頭が良い人と悪い人は何が違うか。医師の和田秀樹さんは「日本ではもの知りであることが尊ばれるという傾向がとても強いが、『もの知り=頭が良い』ではなく、知識の加工能力が必要だ。池上彰さんの番組を見て『ああ、そうだったのか』的な納得の仕方をするのは、初等中等教育レベルの人間とみなされ、知的な人物ではないと判断される。アメリカの高等教育以上のレベルの人たちがそうするように、『自分独自のものの見方、考え方を展開できるか』『知識を思考の材料としてどう活用できるか』が重要だ」という――。

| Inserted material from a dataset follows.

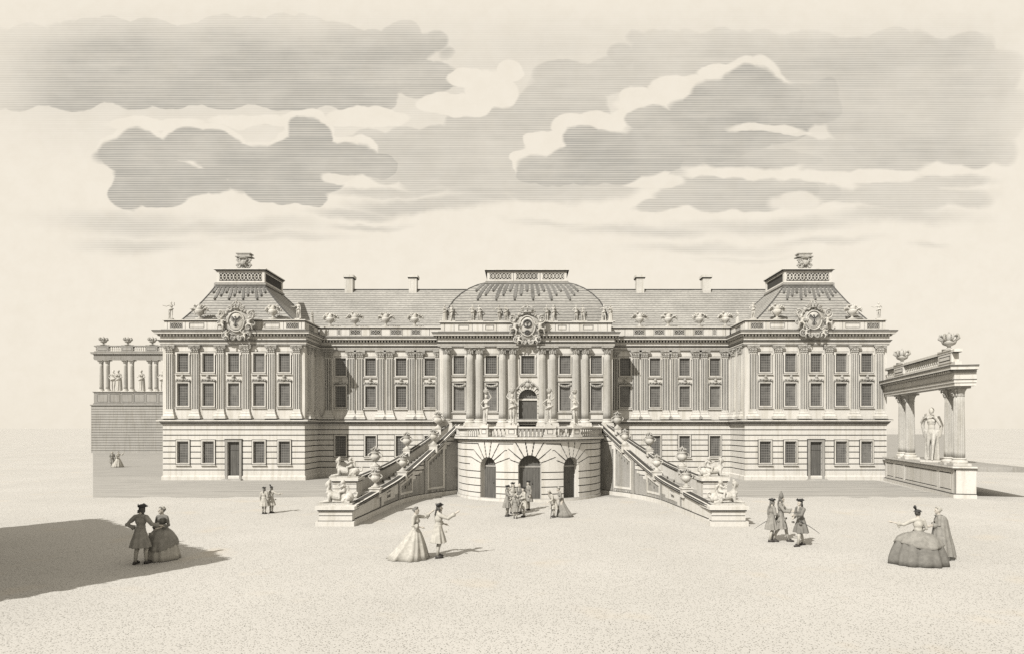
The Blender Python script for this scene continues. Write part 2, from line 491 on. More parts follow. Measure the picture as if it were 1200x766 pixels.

※本稿は、和田秀樹『60歳からは勉強するのをやめなさい』(SBクリエイティブ)の一部を再編集したものです。
「もの知り=頭がよい」は大間違い
締切の迫った仕事もなく、今晩は少しゆっくりできるかなと思ってテレビをつけると、「……。またやってんのか……」。
その晩のテレビも、視聴率がラクに稼げてお茶の間でも大人気のもの知りクイズ番組を流していました。
いやな番組でも、とりあえず見てからものを言おうという主義のわたしは、こうしてしばらくは番組を観察。しかし、結局ため息をついてスイッチを切ることになります。
それにしても、この国ではもの知りであることがことさら尊ばれるという傾向がとても強く、「もの知り=頭がよい」という、じつに短絡的な評価をたやすく得ることができる仕組みになっています。
もの知りクイズチャンピオンになったタレントや芸人は、それだけで人気者になりクイズ番組の常連の座を勝ち取ります。しかし、わたしに言わせれば、これっぽっちもすごいことではなく、なぜそこまで称賛を集めるのかが理解できません。
たとえば芸人でクイズチャンピオンという人がいますが、たしかにものは知っているのでしょうが、肝心の本業の漫才がちっとも面白くない。
つまり知識量はチャンピオンになるくらいあるのに、知識の加工能力がきわめて低いため、芸に生かすことができず伸びていかないわけです。